Stu Gillespie, an attorney for three Indian tribes who oppose the mine, sharply criticized the Corps’ view.
“What they are saying is that Hudbay is going to fill these washes ... eliminate those washes, but at the same time, saying we have no obligation to regulate the activities that will occur on top of those washes,” he said.
“It’s almost an invitation to developers to do whatever they want, and the Corps will turn a blind eye,” said Gillespie, who said he expects the Tohono O’Odham and two other tribes will raise the issue in an upcoming lawsuit challenging the permit.
3. Water pollution.
The mine will convert washes such as Barrel Canyon at the head of the Cienega Creek Basin into pollution sources, the EPA said. Heavy metals will run off the mine and degrade the quality of Cienega and Davidson Canyon downstream, it said.
In general, the water quality of the expected mine runoff is worse than the quality of creeks downstream, the EPA said. While the Forest Service has speculated that the mine’s contamination load will slacken as it travels downstream, the EPA disagreed.
“In fact, contaminated mine runoff is additive, increasing concentrations of heavy metals to existing downstream waters and worsening water quality,” it said.
Based on the EPA’s analysis of water quality data, “stormwater runoff from the mine’s waste rock and soil cover contaminated with lead, mercury, molybdenum, selenium, silver, sodium and sulfate will degrade the water quality of Barrel Canyon, Davidson Canyon and Cienega Creek,” the agency said.
The state calls Davidson and Cienega “Outstanding Arizona Waters” that legally can’t be polluted.
But the EPA’s warnings aren’t supported by findings from the Arizona Department of Environmental Quality, Hudbay said. ADEQ has certified that if Rosemont sticks to the various conditions and mitigation measures the state has imposed, the mine “will not cause or contribute to exceedances of surface water quality standards,” Hudbay said.
Nor will it degrade Davidson or Cienega’s water quality, ADEQ concluded.
The EPA’s “speculative” warnings also don’t recognize requirements of ADEQ’s formal pollution discharge permitting system, Hudbay added. It requires the mine to meet conditions of a general industrial permit, containing specific standards for what’s discharged and monitoring requirements.

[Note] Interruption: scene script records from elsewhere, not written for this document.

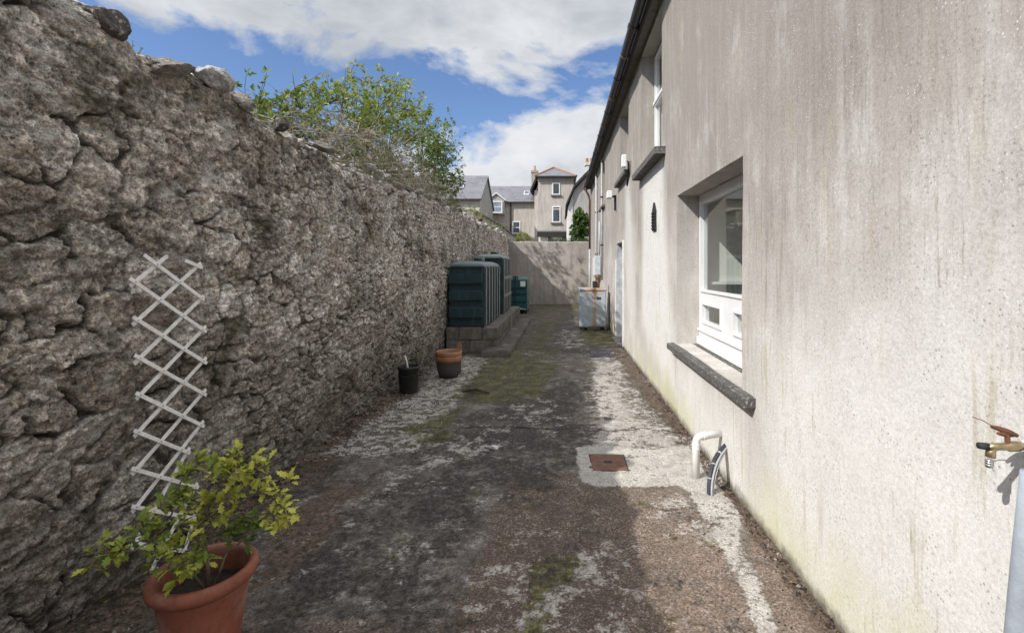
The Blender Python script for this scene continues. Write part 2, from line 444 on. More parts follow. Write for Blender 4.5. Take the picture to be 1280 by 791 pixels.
def mat_slate():
    m = Mat('slate_roof', .6, .4)
    o = m.objc()
    b = m.node('ShaderNodeTexBrick'); m.set(b.inputs['Vector'], m.node('ShaderNodeTexCoord').outputs['UV'])
    c = m.mix(m.mr(m.noise(1.2, 5), .3, .7), (.155,.155,.17), (.10,.10,.112))
    v = m.voro(2.4, m.scale(m.pos, (1, 1, 1.4)), out='Color')
    c = m.mix(m.math('MULTIPLY', m.sep(v)[0], .45), c, (.22,.218,.225))
    w = m.math('FRACT', m.math('MULTIPLY', m.sep(m.pos)[2], 5.5))
    c = m.mix(m.mr(w, .0, .16, .5, 0), c, (.06,.06,.065))
    m.n.remove(b)
    return m.done(c)
M['slate'] = mat_slate()
M['white'] = simple('white_upvc', (.80,.80,.79), .35, .04, 6, spec=.5)
M['whitepipe'] = simple('white_plastic_pipe', (.80,.79,.76), .35, .10, 9, spec=.5)
M['lattice'] = simple('painted_lattice', (.90,.89,.87), .6, .12, 30)
M['black'] = simple('black_gutter_plastic', (.022,.022,.024), .45, .2, 8, spec=.5)
M['darkwood'] = simple('dark_fascia', (.035,.03,.027), .8, .2, 8)
M['soffit'] = simple('grey_soffit', (.20,.18,.16), .9, .2, 8)
M['rustclip'] = simple('rusty_clip', (.30,.20,.13), .8, .25, 30)
M['brownpipe'] = simple('brown_downpipe', (.13,.05,.045), .5, .2, 6)
M['greypipe'] = simple('grey_conduit', (.45,.45,.45), .6, .15, 6)
M['sill'] = mat_loose('stone_sill', (.17,.16,.15), (.10,.095,.09))
M['doorpaint'] = simple('pale_grey_door_paint', (.50,.52,.54), .6, .2, 7)
M['whitepaint'] = simple('flaking_white_paint', (.76,.75,.72), .7, .12, 9)
M['dark'] = simple('dark_vent', (.03,.03,.032), .8, .2, 20)
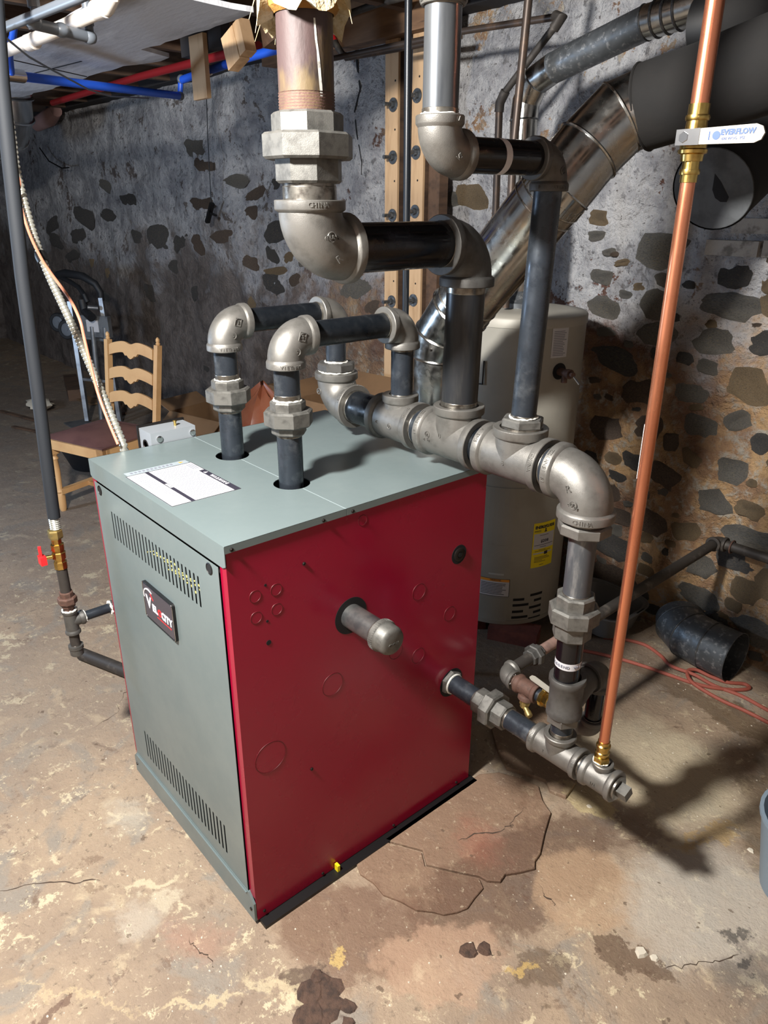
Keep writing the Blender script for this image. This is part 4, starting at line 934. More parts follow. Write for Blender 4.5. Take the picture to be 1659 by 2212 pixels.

Hudbay also noted that the Forest Service’s Rosemont environmental impact statement predicted that the water quality in runoff from the mine’s tailings and waste rock isn’t expected to degrade the quality of surface water downstream. The Forest Service predicted dissolved silver is the only metal for which runoff would exceed water-quality standards, and ADEQ foresaw little likelihood of that happening.
In the Corps’ decision Friday, it said downstream pollution can be prevented by requirements it will place in its permit for Hudbay to conduct the best possible management of pollution risks, do erosion control and comply with state requirements. Also, because the mine site occupies only 13 percent of the entire Davidson Canyon watershed, “it is not appropriate” to assume a direct link between runoff from the site and Davidson’s water quality, the Corps said.
4. Surface water reductions.
The mine’s presence will reduce stormwater discharges into Barrel and Davidson Canyon and Cienega Creek, causing huge problems for trees, shrubs and wildlife living downstream, the EPA said.
The causes will be the direct fill of washes on the mine site and modification of stormwater flows by the construction of basins and diversions designed to retain, slow or convey storm water around mine areas, the EPA said.
During the mine’s 20- to 25-year life, it will slash stormwater runoff by more than 30 to 40 percent, which will reduce streamflow by at least 7 to 10 percent at the confluence of Davidson and Cienega, EPA said, based on Forest Service estimates.
“Even small statistical changes in low-water surface flows of a few percent will cause or contribute to significant degradation of the aquatic ecosystem through loss of aquatic habitat and declines in water quality,” the EPA said.
The cutoff of stormwater at the mine site can also reduce shallow, underground water flows into the creeks, the EPA said.
Those reduced flows will in turn decrease the size and depth of existing pools in the two creeks, significantly reducing the amount of surface water available for fish and insects, including the endangered Gila chub and Gila topminnow at the Cienega-Davidson confluence, the EPA said.
Hudbay, however, says the estimated 30 to 40 percent streamflow reduction was merely an extrapolation of data done by a Forest Service consultant. While EPA believes the Forest Service’s predictions of stormwater runoff were too low, Hudbay says it has documented that the predictions are too high.
It also says its planned mitigation measures, which include removal of four downstream livestock watering tanks from the site, “will more than offset any reductions in downstream flows.”
The Army Corps’ decision Friday agreed with Hudbay, saying the Corps has determined the removal of the tanks is needed to compensate for potential loss of streamflow due to the mine.
The Corps also noted that the mine site covers only 13 percent of the entire watershed feeding Davidson Canyon downstream. Because of that, “it is not appropriate to infer a direct correlation” between mine runoff and Davidson Canyon’s water quality, the Corps said.